Hubble Eyes an Emitting Galaxy


Image credit: ESA/Hubble & NASA, D. Rosario et al. Text credit: ESA (European Space Agency)
For this image, the NASA/ESA Hubble Space Telescope turned its powerful eye toward an emission-line galaxy called NGC 3749. 

When astronomers explore the contents and constituent parts of a galaxy somewhere in the universe, they use various techniques and tools. One of these is to spread out the incoming light from that galaxy into a spectrum and explore its properties. This is done in much the same way as a glass prism spreads white light into its constituent wavelengths to create a rainbow.
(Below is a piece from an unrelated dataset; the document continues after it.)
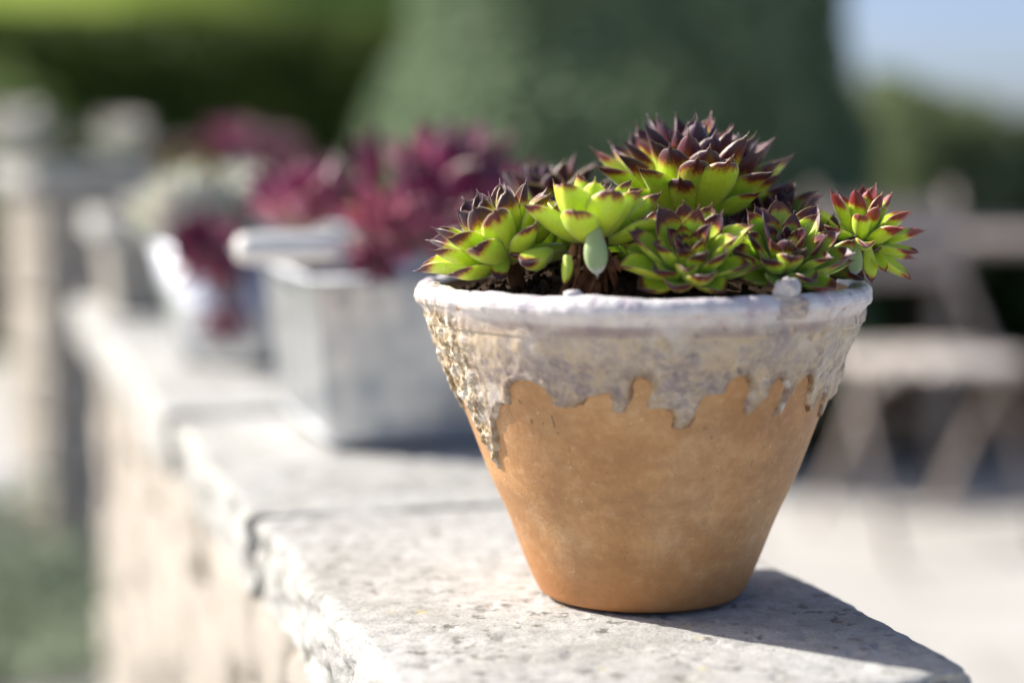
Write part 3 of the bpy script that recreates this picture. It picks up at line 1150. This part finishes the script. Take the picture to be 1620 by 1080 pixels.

By hunting for specific signs of emission from various elements within a galaxy’s spectrum of light —so-called emission lines — or, conversely, the signs of absorption from other elements — so-called absorption lines — astronomers can start to deduce what might be happening within. If a galaxy’s spectrum shows many absorption lines and few emission lines, this suggests that its star-forming material has been depleted and that its stars are mainly old, while the opposite suggests it might be bursting with star formation and energetic stellar newborns. This technique, known as spectroscopy, can tell us about a galaxy’s type and composition, the density and temperature of any emitting gas, the star formation rate, or how massive the galaxy’s central black hole might be.  While not all galaxies display strong emission lines, NGC 3749 does. It lies over 135 million light-years away and is moderately luminous. The galaxy has been used as a “control” in studies of especially active and luminous galaxies — those with centers known as active galactic nuclei, which emit copious amounts of intense radiation. In comparison to these active cousins, NGC 3749 is classified as inactive, and has no known signs of nuclear activity.